Thursday, September 22, 2011

Test Data for a TA 2 Simulated Environment

I was thinking today about populating a test social network (see TA 2 Simulation Technology and Simulation Platforms ).  To me, that means creating a bunch of test data to drive that test network.  Hmm. Social networks have the following coarse entity types:
  • Users
  • Posts
  • Friendships
  • Re-posts (+1 or "Share on XYZ social network" buttons)
  • Fan pages (for artists or movies or companies)
  • Discussions related to posts
  • Relationships between users and between fan pages
  • Relationships between posts (your friends are posting about XYZ idea too!)
So I can imagine large lists of these things in a test data database and a system for dipping into the lists for use in the simulated social network system.  One thing that strikes me is that as the test data are touched, they might be "used up" for that simulation run (i.e. it makes no sense to have the same user join the test social network 200 times... so we'd need 2000-5000 test users and maybe more to account for people leaving the test social network by closing their accounts).  That means the test database needs to have the facility to note the relationships between these entities as the simulation is run.  The relationships need to mirror the test social network's capabilities.  Example:
  1. Simulation picks user to sign up (pick a random user from the list and then cross it off)
  2. Simulation picks user to sign up (cannot be first user again unless the user comes with a pseudonym) (decide pseudonym and if not, pick a different random user and mark it used)
  3. Simulation picks post for user 1 to contribute (pick a random post from the list and cross it off)
  4. Simulation picks post for user 1 to contribute (cannot be first post again unless user 2 is a pseudonym of 1) (pick another random post...)
  5. Simulation picks post for user 2 to contribute (might be either post 1 or 2 or some other post) (pick another random post)
We'll want to reuse the test data.  These "used-up" qualities mean that the test database needs to have an "at rest" state and a "simulation in progress" state so that we can clean out the relationships for another run.  If we want repeatability, the test database itself needs a method for recreating the relationships in the same way every time we ask (perhaps a fixed order of events, like the numbers above).

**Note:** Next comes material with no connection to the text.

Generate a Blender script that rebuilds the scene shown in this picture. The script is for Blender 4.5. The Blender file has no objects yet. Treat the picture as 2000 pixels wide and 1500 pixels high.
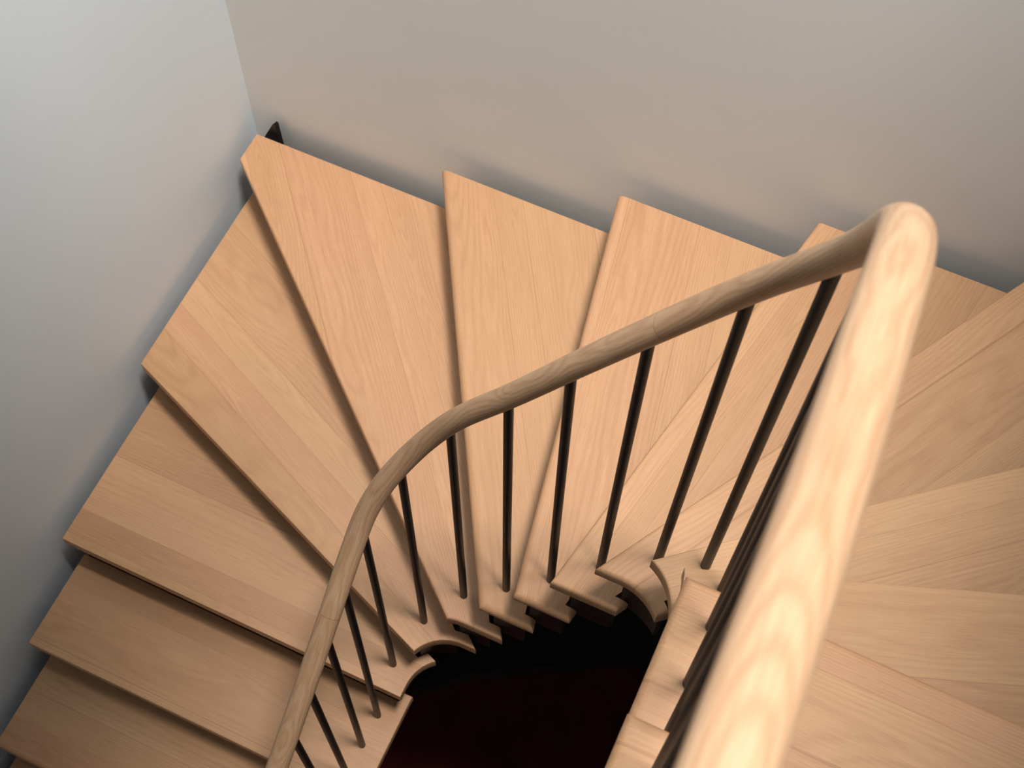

To get a handle on the size of this test database, consider users and posts.  An attribute of a user/fan page is posts-per-day/ posting frequency. Given that each of those entities will have a given posting frequency, we will need to understand the total number of posts that a 5000 user social network can generate in the course of t days.  (m posters (users), f posting frequency (average posts per user per day), t duration of simulation (days) , so p=mft is the simple equation for total posts in the system in units of posts).  Also a "real" discussion sometimes gets more or less play than others so that means we will need a lot of fake discussions....

A whole test database... wow:
  • t days worth of activity (suggest 1 year)
  • m user entities posting at f posts/day (suggest 5k users per spec) (suppose average is 0.1 p/d but has wide variation , thanks Gauss)
  • p posts (suggests 182,500 posts!!! all unique!! None can have junk data because we need to toss the meme detector at the posts!)
  • discussions with more or less play (again no junk data for the meme detector)
  • it's already huge and relationships between users, reposts still need to be treated; I think I need another article to write about all those things. (use some kind of connectedness term to show relationships/user.... I have over 200 social networking friends, for example) (posts visible to friends might be reacted to by friends... provoking posts etc but not to exceed the average posts per day for that specific user entity)
  • mechanisms for providing "random" event data
  • mechanisms for providing "repeatable" event data
  • mechanisms for relating entities that mirror the capabilities of the test social network
It might be possible to build the whole test data system as a modified copy of the test social network system because the test social network system has specific rules for operations in the system (i.e. you must be a user before you can post) and a copy of the test social network system could enforce the same rules as the database is created, examined, copied, or reset.